### [SUPPLIED INFORMATION]
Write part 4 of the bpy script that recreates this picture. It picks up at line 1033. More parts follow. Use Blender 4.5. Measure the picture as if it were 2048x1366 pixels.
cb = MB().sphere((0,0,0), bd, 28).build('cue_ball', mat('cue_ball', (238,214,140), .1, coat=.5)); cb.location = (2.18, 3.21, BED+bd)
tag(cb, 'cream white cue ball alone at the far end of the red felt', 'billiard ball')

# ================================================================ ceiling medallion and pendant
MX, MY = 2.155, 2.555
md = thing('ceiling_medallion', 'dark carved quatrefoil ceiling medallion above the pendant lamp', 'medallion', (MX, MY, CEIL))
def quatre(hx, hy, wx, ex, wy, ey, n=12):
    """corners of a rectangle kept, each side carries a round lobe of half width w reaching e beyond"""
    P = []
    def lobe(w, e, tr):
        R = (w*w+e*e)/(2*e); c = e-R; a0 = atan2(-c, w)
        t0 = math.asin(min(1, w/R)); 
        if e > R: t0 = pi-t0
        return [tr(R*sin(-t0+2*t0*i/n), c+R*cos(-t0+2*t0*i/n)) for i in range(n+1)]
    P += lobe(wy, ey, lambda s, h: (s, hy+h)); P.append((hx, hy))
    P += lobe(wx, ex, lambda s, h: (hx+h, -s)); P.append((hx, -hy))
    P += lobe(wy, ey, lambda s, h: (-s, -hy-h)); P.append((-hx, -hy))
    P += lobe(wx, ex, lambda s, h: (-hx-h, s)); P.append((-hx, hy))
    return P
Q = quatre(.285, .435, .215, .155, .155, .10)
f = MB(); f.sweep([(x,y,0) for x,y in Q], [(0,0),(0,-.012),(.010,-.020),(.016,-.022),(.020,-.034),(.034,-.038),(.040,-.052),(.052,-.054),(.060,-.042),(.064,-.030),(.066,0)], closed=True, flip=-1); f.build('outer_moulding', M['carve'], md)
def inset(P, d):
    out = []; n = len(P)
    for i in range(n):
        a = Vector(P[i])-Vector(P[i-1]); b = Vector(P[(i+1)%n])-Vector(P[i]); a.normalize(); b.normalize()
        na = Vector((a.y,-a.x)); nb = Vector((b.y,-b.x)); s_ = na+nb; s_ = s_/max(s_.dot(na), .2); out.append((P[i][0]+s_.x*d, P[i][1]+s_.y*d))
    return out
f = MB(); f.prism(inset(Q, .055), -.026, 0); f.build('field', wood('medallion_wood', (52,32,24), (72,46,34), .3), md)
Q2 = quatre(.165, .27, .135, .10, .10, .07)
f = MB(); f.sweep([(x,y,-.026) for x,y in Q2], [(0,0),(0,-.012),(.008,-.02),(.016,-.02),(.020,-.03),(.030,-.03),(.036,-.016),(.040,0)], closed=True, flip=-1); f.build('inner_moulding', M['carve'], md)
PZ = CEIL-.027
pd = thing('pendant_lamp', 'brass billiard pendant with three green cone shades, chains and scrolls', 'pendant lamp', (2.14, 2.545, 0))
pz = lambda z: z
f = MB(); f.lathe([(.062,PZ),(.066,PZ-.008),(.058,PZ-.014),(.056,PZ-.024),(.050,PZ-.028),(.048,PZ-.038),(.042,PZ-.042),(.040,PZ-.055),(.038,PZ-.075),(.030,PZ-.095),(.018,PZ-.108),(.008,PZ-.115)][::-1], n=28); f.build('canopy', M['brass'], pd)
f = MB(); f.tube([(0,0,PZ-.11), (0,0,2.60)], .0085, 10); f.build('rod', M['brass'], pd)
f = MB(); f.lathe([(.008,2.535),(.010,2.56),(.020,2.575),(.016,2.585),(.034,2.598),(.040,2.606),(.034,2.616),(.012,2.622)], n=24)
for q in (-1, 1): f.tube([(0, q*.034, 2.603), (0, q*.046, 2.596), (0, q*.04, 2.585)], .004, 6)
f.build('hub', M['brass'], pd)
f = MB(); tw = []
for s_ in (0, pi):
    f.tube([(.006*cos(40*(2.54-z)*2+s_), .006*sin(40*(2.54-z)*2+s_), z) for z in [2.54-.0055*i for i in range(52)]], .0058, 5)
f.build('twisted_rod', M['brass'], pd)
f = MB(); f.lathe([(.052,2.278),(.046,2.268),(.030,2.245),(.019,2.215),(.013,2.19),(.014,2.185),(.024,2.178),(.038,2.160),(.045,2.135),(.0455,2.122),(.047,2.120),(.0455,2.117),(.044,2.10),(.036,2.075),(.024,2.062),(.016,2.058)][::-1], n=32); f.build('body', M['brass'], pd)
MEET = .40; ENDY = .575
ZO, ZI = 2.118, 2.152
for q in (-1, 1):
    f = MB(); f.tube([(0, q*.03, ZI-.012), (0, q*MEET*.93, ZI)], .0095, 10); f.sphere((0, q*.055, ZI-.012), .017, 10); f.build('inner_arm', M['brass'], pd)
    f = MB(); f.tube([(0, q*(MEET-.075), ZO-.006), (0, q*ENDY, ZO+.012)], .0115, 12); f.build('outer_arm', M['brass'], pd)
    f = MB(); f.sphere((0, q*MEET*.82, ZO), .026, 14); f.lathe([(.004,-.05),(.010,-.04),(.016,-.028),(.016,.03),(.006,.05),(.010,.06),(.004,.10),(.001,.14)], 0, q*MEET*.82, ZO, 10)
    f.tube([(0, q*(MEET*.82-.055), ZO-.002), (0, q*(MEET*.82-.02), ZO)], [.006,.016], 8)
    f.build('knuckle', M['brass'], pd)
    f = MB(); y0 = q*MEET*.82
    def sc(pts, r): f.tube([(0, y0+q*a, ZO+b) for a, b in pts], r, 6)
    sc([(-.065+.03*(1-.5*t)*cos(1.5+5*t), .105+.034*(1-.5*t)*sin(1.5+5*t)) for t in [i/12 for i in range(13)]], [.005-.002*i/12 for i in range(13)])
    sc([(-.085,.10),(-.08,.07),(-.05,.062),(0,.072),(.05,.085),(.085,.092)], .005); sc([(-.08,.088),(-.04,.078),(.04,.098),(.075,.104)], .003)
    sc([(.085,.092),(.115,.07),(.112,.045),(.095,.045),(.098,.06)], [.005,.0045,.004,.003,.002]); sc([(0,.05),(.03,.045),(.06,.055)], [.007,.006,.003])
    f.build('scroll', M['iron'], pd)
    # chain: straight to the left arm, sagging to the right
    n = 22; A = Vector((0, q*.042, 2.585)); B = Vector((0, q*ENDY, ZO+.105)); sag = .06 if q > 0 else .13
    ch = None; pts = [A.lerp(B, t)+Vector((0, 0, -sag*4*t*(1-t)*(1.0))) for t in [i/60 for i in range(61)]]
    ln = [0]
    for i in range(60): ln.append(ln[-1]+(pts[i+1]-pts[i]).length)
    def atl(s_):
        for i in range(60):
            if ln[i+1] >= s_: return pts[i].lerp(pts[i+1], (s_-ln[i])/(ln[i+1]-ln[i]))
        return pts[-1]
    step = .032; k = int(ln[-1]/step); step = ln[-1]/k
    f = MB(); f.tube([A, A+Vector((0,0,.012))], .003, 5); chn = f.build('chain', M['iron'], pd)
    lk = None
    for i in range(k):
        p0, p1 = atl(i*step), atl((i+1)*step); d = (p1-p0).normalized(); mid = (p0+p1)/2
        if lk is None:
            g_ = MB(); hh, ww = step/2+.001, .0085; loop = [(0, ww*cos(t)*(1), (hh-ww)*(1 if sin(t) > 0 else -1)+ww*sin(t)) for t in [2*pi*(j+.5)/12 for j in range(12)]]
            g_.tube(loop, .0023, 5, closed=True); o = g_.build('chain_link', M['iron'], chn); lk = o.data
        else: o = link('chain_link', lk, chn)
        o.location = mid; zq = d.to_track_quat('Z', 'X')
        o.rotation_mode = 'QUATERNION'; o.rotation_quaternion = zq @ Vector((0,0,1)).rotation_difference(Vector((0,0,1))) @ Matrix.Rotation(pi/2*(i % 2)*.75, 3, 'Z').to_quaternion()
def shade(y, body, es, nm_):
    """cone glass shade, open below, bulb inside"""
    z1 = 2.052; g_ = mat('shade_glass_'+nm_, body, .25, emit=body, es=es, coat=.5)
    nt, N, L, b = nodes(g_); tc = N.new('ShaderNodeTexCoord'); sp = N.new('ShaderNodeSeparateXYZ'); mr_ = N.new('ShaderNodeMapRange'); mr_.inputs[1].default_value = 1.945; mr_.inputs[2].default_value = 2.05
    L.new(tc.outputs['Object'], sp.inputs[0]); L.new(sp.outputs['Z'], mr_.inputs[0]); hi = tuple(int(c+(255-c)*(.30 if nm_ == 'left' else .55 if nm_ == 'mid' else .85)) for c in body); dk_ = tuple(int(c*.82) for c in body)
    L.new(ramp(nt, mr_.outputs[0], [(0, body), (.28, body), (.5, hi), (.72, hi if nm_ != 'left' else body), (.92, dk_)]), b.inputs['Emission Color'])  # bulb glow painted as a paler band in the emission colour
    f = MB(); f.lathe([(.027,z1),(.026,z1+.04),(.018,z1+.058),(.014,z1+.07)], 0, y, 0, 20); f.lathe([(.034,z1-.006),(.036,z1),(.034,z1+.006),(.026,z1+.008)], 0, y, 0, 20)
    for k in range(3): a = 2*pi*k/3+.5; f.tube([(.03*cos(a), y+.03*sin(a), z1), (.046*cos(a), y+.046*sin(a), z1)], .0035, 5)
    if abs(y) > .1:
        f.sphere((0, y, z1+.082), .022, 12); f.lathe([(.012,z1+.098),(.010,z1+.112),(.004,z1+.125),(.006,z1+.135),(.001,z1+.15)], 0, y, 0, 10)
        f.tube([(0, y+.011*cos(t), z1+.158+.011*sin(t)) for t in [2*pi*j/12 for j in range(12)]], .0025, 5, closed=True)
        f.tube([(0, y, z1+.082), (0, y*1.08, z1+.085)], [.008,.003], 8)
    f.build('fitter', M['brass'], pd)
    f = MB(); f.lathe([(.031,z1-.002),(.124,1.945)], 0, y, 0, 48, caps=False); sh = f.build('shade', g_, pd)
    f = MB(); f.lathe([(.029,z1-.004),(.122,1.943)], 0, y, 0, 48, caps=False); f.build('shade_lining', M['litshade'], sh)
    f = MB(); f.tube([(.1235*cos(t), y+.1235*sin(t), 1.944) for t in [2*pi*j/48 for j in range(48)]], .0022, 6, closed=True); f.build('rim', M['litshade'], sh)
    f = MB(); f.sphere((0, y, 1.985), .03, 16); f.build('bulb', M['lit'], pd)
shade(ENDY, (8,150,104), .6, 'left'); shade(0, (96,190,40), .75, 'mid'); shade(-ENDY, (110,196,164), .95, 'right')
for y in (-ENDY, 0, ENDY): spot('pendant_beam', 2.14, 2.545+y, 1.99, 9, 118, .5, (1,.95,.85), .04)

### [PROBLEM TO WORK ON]
Locate "nt, N, L, b" in the material, then quote the line that contains it and all lines after it through the final one.

### [FINAL ANSWER]
    nt, N, L, b = nodes(g_); tc = N.new('ShaderNodeTexCoord'); sp = N.new('ShaderNodeSeparateXYZ'); mr_ = N.new('ShaderNodeMapRange'); mr_.inputs[1].default_value = 1.945; mr_.inputs[2].default_value = 2.05
    L.new(tc.outputs['Object'], sp.inputs[0]); L.new(sp.outputs['Z'], mr_.inputs[0]); hi = tuple(int(c+(255-c)*(.30 if nm_ == 'left' else .55 if nm_ == 'mid' else .85)) for c in body); dk_ = tuple(int(c*.82) for c in body)
    L.new(ramp(nt, mr_.outputs[0], [(0, body), (.28, body), (.5, hi), (.72, hi if nm_ != 'left' else body), (.92, dk_)]), b.inputs['Emission Color'])  # bulb glow painted as a paler band in the emission colour
    f = MB(); f.lathe([(.027,z1),(.026,z1+.04),(.018,z1+.058),(.014,z1+.07)], 0, y, 0, 20); f.lathe([(.034,z1-.006),(.036,z1),(.034,z1+.006),(.026,z1+.008)], 0, y, 0, 20)
    for k in range(3): a = 2*pi*k/3+.5; f.tube([(.03*cos(a), y+.03*sin(a), z1), (.046*cos(a), y+.046*sin(a), z1)], .0035, 5)
    if abs(y) > .1:
        f.sphere((0, y, z1+.082), .022, 12); f.lathe([(.012,z1+.098),(.010,z1+.112),(.004,z1+.125),(.006,z1+.135),(.001,z1+.15)], 0, y, 0, 10)
        f.tube([(0, y+.011*cos(t), z1+.158+.011*sin(t)) for t in [2*pi*j/12 for j in range(12)]], .0025, 5, closed=True)
        f.tube([(0, y, z1+.082), (0, y*1.08, z1+.085)], [.008,.003], 8)
    f.build('fitter', M['brass'], pd)
    f = MB(); f.lathe([(.031,z1-.002),(.124,1.945)], 0, y, 0, 48, caps=False); sh = f.build('shade', g_, pd)
    f = MB(); f.lathe([(.029,z1-.004),(.122,1.943)], 0, y, 0, 48, caps=False); f.build('shade_lining', M['litshade'], sh)
    f = MB(); f.tube([(.1235*cos(t), y+.1235*sin(t), 1.944) for t in [2*pi*j/48 for j in range(48)]], .0022, 6, closed=True); f.build('rim', M['litshade'], sh)
    f = MB(); f.sphere((0, y, 1.985), .03, 16); f.build('bulb', M['lit'], pd)
shade(ENDY, (8,150,104), .6, 'left'); shade(0, (96,190,40), .75, 'mid'); shade(-ENDY, (110,196,164), .95, 'right')
for y in (-ENDY, 0, ENDY): spot('pendant_beam', 2.14, 2.545+y, 1.99, 9, 118, .5, (1,.95,.85), .04)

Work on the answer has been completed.